Türkiye’nin zorunlu politika değişikliği
AKP’nin izlediği Suriye politikası esasen başarısız kaldı. Özellikle askeri güç bulundurduğu bölgeler artık ciddi bir sorun olmaya başladı. Türkiye, Suriye’den çekilmeye çalışıyor. Bunu yaparken de bir başarısızlık hikayesi yaratmak istemiyor. Rusya’nın Suriye politikasına uyum sağlayarak sorunun içinde çıkmaya çalıştığını görüyoruz. Son zamanlarda Rusya-İran-Türkiye-Suriye yani dörtlü formatta gerçekleştirilen toplantıların merkezinde Ankara-Şam ilişkilerinin geleceği bulunuyor. İstihbarat Başkanlarının görüşmeleri, Savunma Bakanlarının katıldığı toplantılar, bu kez Dışişleri Bakanları düzeyinde devam etti. Ankara, Suriye’den çekilmek istiyor. Bunu yaparken de özellikle Kuzey Doğu Suriye’de Suriye Demokratik Güçlerinin askeri ve politik durumunun netleşmesini dahası tasfiye edilmesi için güvence istiyor. Bu güvenceden sonra öncelikli olarak İdlib, El Bab ve Afrin’in Esad güçlerine teslim edileceğini belirtiyor. Erdoğan, iç politikada değerlendirmek için Esad ile doğrudan görüşmeyi çok istedi. Ancak Putin’in bütün ısrarlarına rağmen Esad, Moskova’da Erdoğan ile görüşmeyi kabul etmedi. Bunun seçim sonrasına bırakılmasını tercih etti. Türkiye’nin Suriye politikasının yönünü seçim sonuçları belirleyecek. Ancak ister Erdoğan ister Kılıçdaroğlu kazansın, Türkiye Suriye’den zorunlu ve kaçınılmaz olarak çekilecektir.
Sonuç: Esad rejiminin yeniden Arap Birliği toplantısına davet edilmesi, Suriye’de yeni bir dönemin başlamasıdır.
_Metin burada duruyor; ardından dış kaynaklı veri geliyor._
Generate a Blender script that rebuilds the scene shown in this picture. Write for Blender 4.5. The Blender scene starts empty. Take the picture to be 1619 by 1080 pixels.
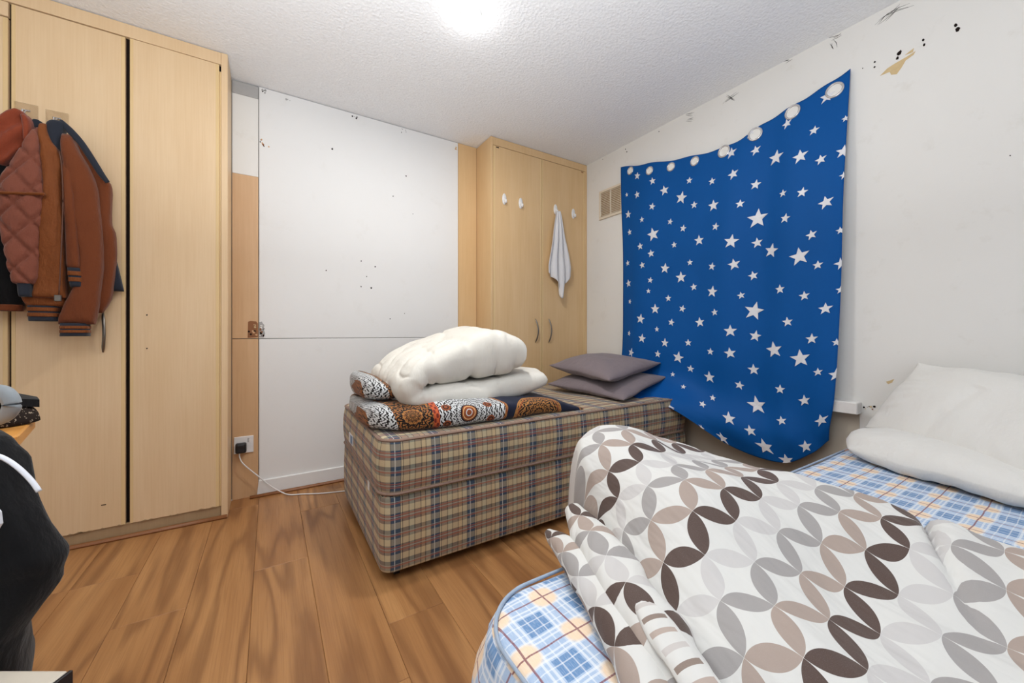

Bu süreç Esad’ın uluslararası alandaki pozisyonunun yeniden tescil edilmesi ve otoritesinin tanınması anlamına gelir. Ancak hiçbir şekilde Esad’ın 12 yıl öncekine oranla tek başına bir mutlak hakimiyeti olmayacaktır. Karşımızda federatif yeni bir Suriye olacaktır.